Brooklyn Nets' Dante Cunningham Bringing Much-Needed Toughness Since Arrival

The Nets' newest addition has quickly made an impact since his acquisition

BROOKLYN – In just a short period of time, Dante Cunningham has emerged an important member of Kenny Atkinson’s rotation on the Nets.

Since his arrival in a trade with the Pelicans on deadline day, the 30-year-old has played four games and has averaged 8.5 points, 6.0 rebounds, 2.3 assists while shooting 53.8 percent in 21.8 minutes per game. He’s been drawing positive reviews from Atkinson and the Nets’ locker room due to his tenacity, grit and veteran presence. If it sounds familiar, it should.

“He kind of reminds us of that energy that Trevor [Booker] brought for us,” Allen Crabbe told BrooklynNets.com at his charity event in Red Hook. “Like Trevor, he’s 6-foot-8 and he’s down there battling with 6-foot-11 or 7-footers.

“It’s just that grit and that toughness that it doesn’t matter how big the person is, he’s going to go out there and play hard and bring energy. I feel like that’s what he brings for us.”

The Nets traded Booker to the Sixers in a move that landed them Jahlil Okafor, Nik Stauskas and a future second rounder on Dec. 7. Still, there’s no denying Brooklyn missed some of the intangibles that Booker brought on a nightly basis. In addition, his exit left the team with four centers (Okafor, Jarrett Allen, Timofey Mozgov and Tyler Zeller) and only one player, Quincy Acy, who would be considered a traditional power forward. Cunningham’s arrival helped resolve some of the balance issues on the team.

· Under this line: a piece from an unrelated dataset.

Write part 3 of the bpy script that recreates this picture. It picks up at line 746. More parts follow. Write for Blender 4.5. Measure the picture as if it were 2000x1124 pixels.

“I think adding Dante to the mix, who really doesn’t know what he’s doing [yet], he’s playing pretty well. He’s what we needed,” Atkinson said. “Great job by Sean [Marks], we needed that. We lost Zeller, just a veteran guy that’s got experience, and then to replace him with Dante I think is a great move.”

Cunningham, for his part, has appreciated a chance for a fresh start in Brooklyn after reportedly requesting a move away from the Pelicans after his minutes were impacted by Nikola Mirotic's arrival. 

“Honestly, it’s been great,” Cunningham said after Friday’s practice. “The guys have opened up 110 percent. Coaching staff is awesome here. It’s definitely a fun place to play. We’re going through a little drought right now, but everyone is in high spirit. We’re just trying to get better every day.”

Despite coming from a team that is fighting for a playoff spot to one that’s currently in a season-high eight-game losing streak, Cunnningham sees a lot of positives in his new situation.

“I look around the locker room and see a lot of young guys, but hungry guys and I love it,” Cunningham said. “I love that I’m the older guy that they kind of look up to and kind of ask, ‘so what’s this like or what’s that like?’ So that’s kind of fun, it’s a different side.”

He insists he’s focused on getting the Nets back on track and believes with a few tweaks, the team can end its recent woes.

“We all, myself included, just have to do the little things to win,” Cunningham explained. “We’re always right there, we always claw our way back…[Players need to say] I have to stop making so many mistakes as a whole. Cut those back. That’s when I think we’ll take off.”

With Rondae Hollis-Jefferson and Caris LeVert set to return to action after missing 15 games combined, Cunningham’s role off the bench might change slightly. But make no mistake, he will have a significant role – he’s earned that.

“I think we’ve been good with him on the court; that’s really the main thing,” Atkinson said. “I’ve got to get to know him better as a person, but I’ve always liked him as a player. I’ve always had a fondness. I’ve always liked how he competed and how tough he was. Great vet for us, he’s fit in really well.”